One of the more interesting features of domain marketplace Sedo is the ability to push a domain name to an auction if you receive an offer on the domain.
Let’s say you’re negotiating with someone for example.com. They offered $100 and you asked for $2,000. You negotiate until they get to $1,000. You decide you’ll sell it for that much but want to see if there are other interested parties. By pushing it to auction, it will be listed in Sedo’s auctions with a starting bid of $1,000. If no one else bids then it will sell to the person you were originally negotiating with.
This is a somewhat controversial mechanism. If an end user negotiates to buy a domain, they will probably be surprised if they are suddenly in a public auction.
Nevertheless, this can be an effective way to extract more money out of liquid domains. It might make sense when you’re selling a domain that could be purchased by a domain investor (and the price is a domain investor price). It also makes sense if you’re received prior offers on the domain; Sedo will notify the inquirers that it’s now on auction. But it doesn’t make much sense for domains that lack broad appeal that have end user bids.
Reviewing Sedo auctions this morning, there are a couple where I don’t think the owner should have pushed them to auction: Kanabi.com at $10,000 and PetClassifieds.com at $12,000.
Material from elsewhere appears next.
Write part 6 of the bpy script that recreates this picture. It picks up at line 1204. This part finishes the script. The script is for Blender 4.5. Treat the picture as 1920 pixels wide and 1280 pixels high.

While it’s possible someone could swoop in and bid, I doubt any domain investors will. Maybe, just maybe, someone interested in the domain will type it in, see it’s on auction, and place a bid. But if I were the domain seller, I would have just accepted the offer and closed the deal before adding friction to the process.
Fat Anon says
Sedo makes no sense at all. The only use case is Sedo MLS, when desired price + Sedo fee < 50,000.
Michel Payette says
I did it and lost $15,000. Sedo ain’t worth crap!
Data Glasses says
So you’re blaming Sedo for you not accepting an offer?
Bob Parry says
I can quite see your whole point. That’s why I only use my asking & minimum prices with my Sedo offer pages when selling my domains via Twitter. If that asking price is reached I would accept it straight way just like ‘Buy It Now’ but if only minimum offer is received then I would consider carefully whether to accept it or lower my asking price first before pushing the domain to auction at Sedo. On the other hand, I once received a minimum offer of $499 but luckily managed to get $1,050 through this auction!